“My Lord Worcester, who all this time appeared to be in deep thought, asked to see the book, and after having read a few pages, said, ‘This man is not mad, and in my country, instead of being shut up in a lunatic asylum he would be laden with wealth. Take me to him, I wish to question him. He was conducted to his cell, but came back looking grave and sad. ‘Now he is quite mad,’ said he, ‘it is you who have made him so; misfortune and confinement have completely destroyed his reason; but when you put him into that cell you enclosed in it the greatest genius of your epoch.’ Thereupon we took our leave, and since then he speaks of no one but Salomon de Caus.[37] Adieu my dear and loyal Henry; return soon, and do not be so happy where you are, as to forget that a little love must be left for me. Marion Delorme.”
The success obtained by this fictitious letter was immense and lasting.
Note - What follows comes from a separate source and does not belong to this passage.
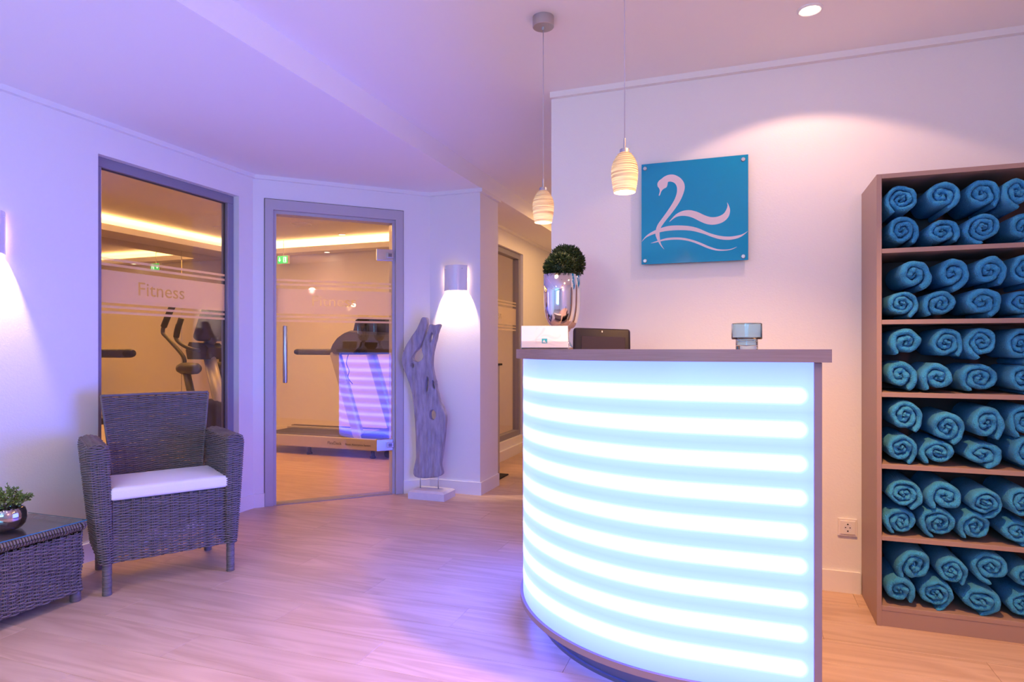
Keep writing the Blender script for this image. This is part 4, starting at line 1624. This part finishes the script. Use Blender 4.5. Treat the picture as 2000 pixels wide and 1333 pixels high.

The anecdote became very popular, and was copied into standard works, represented in engravings, chased on silver goblets, &c. At length some incredulous critics examined more closely into the matter, and found that not only had Salomon de Caus never been confined in a lunatic asylum, but that he had held the appointment of engineer and architect to Louis XIII. up to the time of his death, in 1630, while Marion Delorme is asserted to have visited Bicêtre in 1641!!
On tracing this hoax to its source, we find that M. Henri Berthoud, a literary man of some repute and a constant contributor to the Musée des Familles, confesses that the letter imputed to Marion, was in fact written by himself. The editor of this journal had requested Gavarni to furnish him with a drawing for a tale in which a madman was introduced looking through the bars of his cell. The drawing was executed and engraved, but arrived too late; and the tale, which could not wait, appeared without the illustration. However, as the wood-engraving was effective, and moreover was paid for, the editor was unwilling that it should be useless. Berthoud was therefore commissioned to look for a subject and to invent a story to which the engraving might be applied.
Strangely enough, the world refused to believe in M. Berthoud’s confession, so great a hold had the anecdote taken on the public mind; and a Paris newspaper went so far even as to declare that the original autograph of this letter was to be seen in a library in Normandy! M. Berthoud wrote again denying its existence, and offered a million of francs to any one who would produce the said letter.
From that time the affair was no more spoken of, and Salomon de Caus was allowed to remain in undisputed possession of his fame as having been the first to point out the use of steam in his work Les raisons des forces mouvantes. He had previously been employed as engineer to Henry Prince of Wales,[38] son of James I., and he published in London a folio volume, “La perspective, avec les raisons des ombres et miroirs.”
In his dedication of another work to the queen of England in 1614, we find some allusion made to the construction of hydraulic machines. On his return to France he, as we said before, was appointed engineer to Louis XIII., and was doubtless encouraged by Cardinal Richelieu, that great patron of arts and letters.
In the castle of Heidelberg we find another instance of the difficulty that exists in uprooting an historical error. There is in the Galerie des Antiquités of this castle a portrait on wood of Salomon de Caus. Above this portrait is exhibited a folio volume of this author, the Hortus Palatinus, Francofurti 1620, apud Joh. Theod. de Bry, with plates. A manuscript note that accompanies this volume, mentions that the letter of Marion Delorme describing the madman of Bicêtre was extracted from the Gazette de France of 3rd March 1834.
Is it not singular that Heidelberg still remains in ignorance of the truth respecting this absurd story, and that the extract from the Gazette de France is still permitted to mislead the public?
As recently also as the 30th September 1865, at a banquet given at Limoges, M. le Vicomte de la Guéronnière, a senator and a man of letters, who presided, made a speech which was reproduced in the Moniteur and in which he repeats the anecdote of Salomon de Caus and Bicêtre. The newspaper L’Intermédiaire, in its 45th number, of the 10th November 1865, designates this persistence in error as inept and stupid.
The works of de Caus were held in high estimation among learned men during the whole of the 17th century. He had however been anticipated in the discovery of the application of the power of steam for propelling large bodies.